Not so much if it takes out the data centre with your compute devices in
it. :-P
For that, you would need [at least] two geographically remote sites
which duplicate everything - disk and other hardware as well. I'm
struggling to think of a situation where the volume of data produced per
hour is so low that you can actually keep it synchronised over the
Internet. And if it isn't in sync, then a failover to from primary to
secondary system entails data loss.
>> So in this instance, I know what the world is doing, but I still have
>> absolutely no insight at all. It hasn't helped.
>
> That's because you keep forgetting that other people may have other
> needs than yours.
Perhaps. But saying "we work in the financial industry" doesn't tell me
how your needs are different than mine. Really, the only way you'd truly
come to understand this is by actually /working/ in that industry.
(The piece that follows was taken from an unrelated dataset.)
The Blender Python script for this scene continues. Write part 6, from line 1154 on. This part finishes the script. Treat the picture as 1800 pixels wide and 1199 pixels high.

And
that's just not possible.
>> I'm still failing to see why this is in any way "useful". Unless you run
>> a news website, which I don't.
>
> It is also very useful for people who READ news websites as you can
> configure an RSS reader to pick up those feeds that interest you and get
> the news you want in Thunderbird, for example, instead of having to read
> half a dozen different web sites every morning, while your coffee brews.
Right. So it's a way to track what's new on multiple sites simultaneously?
If that's all it is, why didn't somebody just *say* so?